Por aí verificamos quantas lições podem ser aprendidas num único trecho, dependendo do nível evolutivo da criatura a que se aplica o ensinamento.

Observando certos pormenores, verificamos que o impacto emocional é realmente SURDO à voz interior da consciência e mais ainda à própria vontade, (quando desligada do Espírito), que as emoções ludibriam, recaindo sempre nos mesmos vícios e defeitos, sobretudo quando estes vêm acompanhando a criatura "desde a infância" (que pode ser compreendida como de uma vida, a atual, ou desde muitas existências, desde "a infância do espírito").

Ser MUDO é característica daquele que não fala, que não avisa, quando leva ao abismo dos fracassos, muitas vezes intempestivamente, causando "quedas na água e no fogo, jogando par terra", etc.

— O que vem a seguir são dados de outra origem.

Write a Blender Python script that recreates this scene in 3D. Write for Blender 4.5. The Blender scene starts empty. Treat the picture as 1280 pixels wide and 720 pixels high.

A exclamação queixosa de Jesus ("até quando estarei convosco?") exprime o apelo veemente e angustioso da individualidade que quer ver-se livre do peso da matéria, do abaixamento de vibrações que o constrange; além de expressar, também, a verdade da letra: um espírito de escol, preso entre criaturas atrasadas evolutivamente, dominadas pelo egoísmo, fascinadas pela ambição, interdevorandose em ódios mesquinhos, sente todo o impacto da materialização como cadeias constringentes, e aspira libertar-se o mais rápido que lhe for possível, terminando sua tarefa e imediatamente retirandose do cenário deprimente e involuído.

O pedido do pai do menino (intelecto, pai da personagem encarnada) para que sua fé "seja ajudada", reflete a posição certa dos que, no embate violento e torturante das paixões, sabem ser humildes, reconhecer as próprias fraquezas e gritar por socorro. A solicitação dessa ajuda espiritual jamais fica sem resposta por parte das ondas noúricas de energia superior: basta sintonizar com elas, para recebêlas, pois estão permanentemente espalhando suas bênçãos em abundância. Estando "no ar" o transmissor, basta sintonizar o aparelho receptor no ponto certo, para receber o som. Se a "resposta" não vem, é sinal de que há defeito no receptor, ou que ele está mal sintonizado: mister então consertálo, fazendo uma boa regulagem.